What you will do: Repeat the whole listing below, word for word.

# start of Dataset section

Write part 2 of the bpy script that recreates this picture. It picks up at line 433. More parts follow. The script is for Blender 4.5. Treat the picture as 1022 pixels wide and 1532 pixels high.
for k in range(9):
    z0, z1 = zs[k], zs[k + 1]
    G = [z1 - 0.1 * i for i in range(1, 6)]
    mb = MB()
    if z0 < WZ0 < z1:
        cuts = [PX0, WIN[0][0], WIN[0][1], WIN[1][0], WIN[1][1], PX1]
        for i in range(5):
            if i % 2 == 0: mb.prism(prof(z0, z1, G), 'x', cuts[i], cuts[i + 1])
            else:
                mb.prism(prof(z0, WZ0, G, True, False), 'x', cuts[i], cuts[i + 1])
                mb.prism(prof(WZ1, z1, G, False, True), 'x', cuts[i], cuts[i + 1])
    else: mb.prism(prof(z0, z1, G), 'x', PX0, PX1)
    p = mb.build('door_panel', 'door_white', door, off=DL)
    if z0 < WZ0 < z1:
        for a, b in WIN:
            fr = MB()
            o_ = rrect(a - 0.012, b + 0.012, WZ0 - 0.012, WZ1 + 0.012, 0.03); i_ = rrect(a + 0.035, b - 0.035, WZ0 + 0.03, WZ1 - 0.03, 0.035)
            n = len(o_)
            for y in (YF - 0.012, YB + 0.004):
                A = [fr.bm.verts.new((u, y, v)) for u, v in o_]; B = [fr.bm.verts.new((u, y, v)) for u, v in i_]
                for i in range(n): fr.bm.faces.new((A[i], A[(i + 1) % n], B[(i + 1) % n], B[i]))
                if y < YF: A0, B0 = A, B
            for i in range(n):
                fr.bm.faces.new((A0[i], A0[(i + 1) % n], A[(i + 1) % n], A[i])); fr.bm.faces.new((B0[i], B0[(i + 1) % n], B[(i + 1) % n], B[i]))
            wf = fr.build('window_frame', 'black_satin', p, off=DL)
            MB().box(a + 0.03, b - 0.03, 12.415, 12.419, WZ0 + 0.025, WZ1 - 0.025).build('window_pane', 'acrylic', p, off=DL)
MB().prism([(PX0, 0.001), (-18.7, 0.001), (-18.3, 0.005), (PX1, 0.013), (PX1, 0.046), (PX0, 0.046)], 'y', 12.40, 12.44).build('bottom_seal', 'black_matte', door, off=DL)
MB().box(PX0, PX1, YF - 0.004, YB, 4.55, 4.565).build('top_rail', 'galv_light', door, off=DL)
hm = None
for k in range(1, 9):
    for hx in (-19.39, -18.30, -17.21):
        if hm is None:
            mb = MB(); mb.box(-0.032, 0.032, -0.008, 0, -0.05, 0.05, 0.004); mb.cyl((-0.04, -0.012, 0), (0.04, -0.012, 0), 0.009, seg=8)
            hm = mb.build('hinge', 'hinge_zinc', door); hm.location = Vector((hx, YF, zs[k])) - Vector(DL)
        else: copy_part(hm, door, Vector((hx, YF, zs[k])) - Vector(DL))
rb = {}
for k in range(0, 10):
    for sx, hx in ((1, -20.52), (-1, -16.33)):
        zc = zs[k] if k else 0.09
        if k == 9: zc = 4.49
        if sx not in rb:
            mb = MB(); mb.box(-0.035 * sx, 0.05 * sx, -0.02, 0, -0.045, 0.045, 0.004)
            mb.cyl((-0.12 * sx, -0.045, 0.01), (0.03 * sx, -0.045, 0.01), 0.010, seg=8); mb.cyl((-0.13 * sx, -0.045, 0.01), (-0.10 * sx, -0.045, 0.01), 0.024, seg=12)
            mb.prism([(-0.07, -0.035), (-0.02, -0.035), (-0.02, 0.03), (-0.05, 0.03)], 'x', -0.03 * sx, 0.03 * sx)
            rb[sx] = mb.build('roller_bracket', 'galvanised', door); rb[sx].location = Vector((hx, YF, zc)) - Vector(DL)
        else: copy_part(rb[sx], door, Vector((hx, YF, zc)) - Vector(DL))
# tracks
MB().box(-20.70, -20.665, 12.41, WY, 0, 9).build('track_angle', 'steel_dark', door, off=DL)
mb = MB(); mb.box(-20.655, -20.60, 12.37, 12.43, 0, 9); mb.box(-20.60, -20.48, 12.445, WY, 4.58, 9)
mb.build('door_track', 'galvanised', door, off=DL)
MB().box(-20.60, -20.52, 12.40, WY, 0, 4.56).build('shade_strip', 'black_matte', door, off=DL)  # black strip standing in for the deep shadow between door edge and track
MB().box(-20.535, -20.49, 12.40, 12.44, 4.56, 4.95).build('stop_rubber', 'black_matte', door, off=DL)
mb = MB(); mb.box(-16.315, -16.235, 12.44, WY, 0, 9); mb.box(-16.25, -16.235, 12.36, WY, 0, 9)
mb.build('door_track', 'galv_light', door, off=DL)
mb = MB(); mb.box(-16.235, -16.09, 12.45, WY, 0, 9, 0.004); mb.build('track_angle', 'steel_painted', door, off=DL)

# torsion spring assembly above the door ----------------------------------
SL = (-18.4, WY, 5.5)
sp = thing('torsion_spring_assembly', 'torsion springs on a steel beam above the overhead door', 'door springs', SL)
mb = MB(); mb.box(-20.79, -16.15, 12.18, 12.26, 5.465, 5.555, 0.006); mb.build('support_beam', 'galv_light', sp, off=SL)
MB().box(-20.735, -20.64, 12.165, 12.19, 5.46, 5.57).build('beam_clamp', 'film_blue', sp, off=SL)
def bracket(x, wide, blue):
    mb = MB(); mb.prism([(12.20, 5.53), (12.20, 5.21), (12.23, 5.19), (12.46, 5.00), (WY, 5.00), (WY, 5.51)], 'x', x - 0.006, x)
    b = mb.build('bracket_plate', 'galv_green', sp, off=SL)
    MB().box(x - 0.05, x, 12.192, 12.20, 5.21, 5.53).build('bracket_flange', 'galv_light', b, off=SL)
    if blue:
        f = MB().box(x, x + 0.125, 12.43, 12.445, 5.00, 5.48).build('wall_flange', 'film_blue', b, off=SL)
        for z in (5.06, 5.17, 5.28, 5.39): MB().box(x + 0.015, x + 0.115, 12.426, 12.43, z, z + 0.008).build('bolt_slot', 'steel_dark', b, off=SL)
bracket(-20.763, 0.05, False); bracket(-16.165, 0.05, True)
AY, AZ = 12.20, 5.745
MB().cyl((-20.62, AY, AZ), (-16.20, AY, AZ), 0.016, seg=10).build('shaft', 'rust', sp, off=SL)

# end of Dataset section

Solution to the exercise:
Write part 2 of the bpy script that recreates this picture. It picks up at line 433. More parts follow. The script is for Blender 4.5. Treat the picture as 1022 pixels wide and 1532 pixels high.
for k in range(9):
    z0, z1 = zs[k], zs[k + 1]
    G = [z1 - 0.1 * i for i in range(1, 6)]
    mb = MB()
    if z0 < WZ0 < z1:
        cuts = [PX0, WIN[0][0], WIN[0][1], WIN[1][0], WIN[1][1], PX1]
        for i in range(5):
            if i % 2 == 0: mb.prism(prof(z0, z1, G), 'x', cuts[i], cuts[i + 1])
            else:
                mb.prism(prof(z0, WZ0, G, True, False), 'x', cuts[i], cuts[i + 1])
                mb.prism(prof(WZ1, z1, G, False, True), 'x', cuts[i], cuts[i + 1])
    else: mb.prism(prof(z0, z1, G), 'x', PX0, PX1)
    p = mb.build('door_panel', 'door_white', door, off=DL)
    if z0 < WZ0 < z1:
        for a, b in WIN:
            fr = MB()
            o_ = rrect(a - 0.012, b + 0.012, WZ0 - 0.012, WZ1 + 0.012, 0.03); i_ = rrect(a + 0.035, b - 0.035, WZ0 + 0.03, WZ1 - 0.03, 0.035)
            n = len(o_)
            for y in (YF - 0.012, YB + 0.004):
                A = [fr.bm.verts.new((u, y, v)) for u, v in o_]; B = [fr.bm.verts.new((u, y, v)) for u, v in i_]
                for i in range(n): fr.bm.faces.new((A[i], A[(i + 1) % n], B[(i + 1) % n], B[i]))
                if y < YF: A0, B0 = A, B
            for i in range(n):
                fr.bm.faces.new((A0[i], A0[(i + 1) % n], A[(i + 1) % n], A[i])); fr.bm.faces.new((B0[i], B0[(i + 1) % n], B[(i + 1) % n], B[i]))
            wf = fr.build('window_frame', 'black_satin', p, off=DL)
            MB().box(a + 0.03, b - 0.03, 12.415, 12.419, WZ0 + 0.025, WZ1 - 0.025).build('window_pane', 'acrylic', p, off=DL)
MB().prism([(PX0, 0.001), (-18.7, 0.001), (-18.3, 0.005), (PX1, 0.013), (PX1, 0.046), (PX0, 0.046)], 'y', 12.40, 12.44).build('bottom_seal', 'black_matte', door, off=DL)
MB().box(PX0, PX1, YF - 0.004, YB, 4.55, 4.565).build('top_rail', 'galv_light', door, off=DL)
hm = None
for k in range(1, 9):
    for hx in (-19.39, -18.30, -17.21):
        if hm is None:
            mb = MB(); mb.box(-0.032, 0.032, -0.008, 0, -0.05, 0.05, 0.004); mb.cyl((-0.04, -0.012, 0), (0.04, -0.012, 0), 0.009, seg=8)
            hm = mb.build('hinge', 'hinge_zinc', door); hm.location = Vector((hx, YF, zs[k])) - Vector(DL)
        else: copy_part(hm, door, Vector((hx, YF, zs[k])) - Vector(DL))
rb = {}
for k in range(0, 10):
    for sx, hx in ((1, -20.52), (-1, -16.33)):
        zc = zs[k] if k else 0.09
        if k == 9: zc = 4.49
        if sx not in rb:
            mb = MB(); mb.box(-0.035 * sx, 0.05 * sx, -0.02, 0, -0.045, 0.045, 0.004)
            mb.cyl((-0.12 * sx, -0.045, 0.01), (0.03 * sx, -0.045, 0.01), 0.010, seg=8); mb.cyl((-0.13 * sx, -0.045, 0.01), (-0.10 * sx, -0.045, 0.01), 0.024, seg=12)
            mb.prism([(-0.07, -0.035), (-0.02, -0.035), (-0.02, 0.03), (-0.05, 0.03)], 'x', -0.03 * sx, 0.03 * sx)
            rb[sx] = mb.build('roller_bracket', 'galvanised', door); rb[sx].location = Vector((hx, YF, zc)) - Vector(DL)
        else: copy_part(rb[sx], door, Vector((hx, YF, zc)) - Vector(DL))
# tracks
MB().box(-20.70, -20.665, 12.41, WY, 0, 9).build('track_angle', 'steel_dark', door, off=DL)
mb = MB(); mb.box(-20.655, -20.60, 12.37, 12.43, 0, 9); mb.box(-20.60, -20.48, 12.445, WY, 4.58, 9)
mb.build('door_track', 'galvanised', door, off=DL)
MB().box(-20.60, -20.52, 12.40, WY, 0, 4.56).build('shade_strip', 'black_matte', door, off=DL)  # black strip standing in for the deep shadow between door edge and track
MB().box(-20.535, -20.49, 12.40, 12.44, 4.56, 4.95).build('stop_rubber', 'black_matte', door, off=DL)
mb = MB(); mb.box(-16.315, -16.235, 12.44, WY, 0, 9); mb.box(-16.25, -16.235, 12.36, WY, 0, 9)
mb.build('door_track', 'galv_light', door, off=DL)
mb = MB(); mb.box(-16.235, -16.09, 12.45, WY, 0, 9, 0.004); mb.build('track_angle', 'steel_painted', door, off=DL)

# torsion spring assembly above the door ----------------------------------
SL = (-18.4, WY, 5.5)
sp = thing('torsion_spring_assembly', 'torsion springs on a steel beam above the overhead door', 'door springs', SL)
mb = MB(); mb.box(-20.79, -16.15, 12.18, 12.26, 5.465, 5.555, 0.006); mb.build('support_beam', 'galv_light', sp, off=SL)
MB().box(-20.735, -20.64, 12.165, 12.19, 5.46, 5.57).build('beam_clamp', 'film_blue', sp, off=SL)
def bracket(x, wide, blue):
    mb = MB(); mb.prism([(12.20, 5.53), (12.20, 5.21), (12.23, 5.19), (12.46, 5.00), (WY, 5.00), (WY, 5.51)], 'x', x - 0.006, x)
    b = mb.build('bracket_plate', 'galv_green', sp, off=SL)
    MB().box(x - 0.05, x, 12.192, 12.20, 5.21, 5.53).build('bracket_flange', 'galv_light', b, off=SL)
    if blue:
        f = MB().box(x, x + 0.125, 12.43, 12.445, 5.00, 5.48).build('wall_flange', 'film_blue', b, off=SL)
        for z in (5.06, 5.17, 5.28, 5.39): MB().box(x + 0.015, x + 0.115, 12.426, 12.43, z, z + 0.008).build('bolt_slot', 'steel_dark', b, off=SL)
bracket(-20.763, 0.05, False); bracket(-16.165, 0.05, True)
AY, AZ = 12.20, 5.745
MB().cyl((-20.62, AY, AZ), (-16.20, AY, AZ), 0.016, seg=10).build('shaft', 'rust', sp, off=SL)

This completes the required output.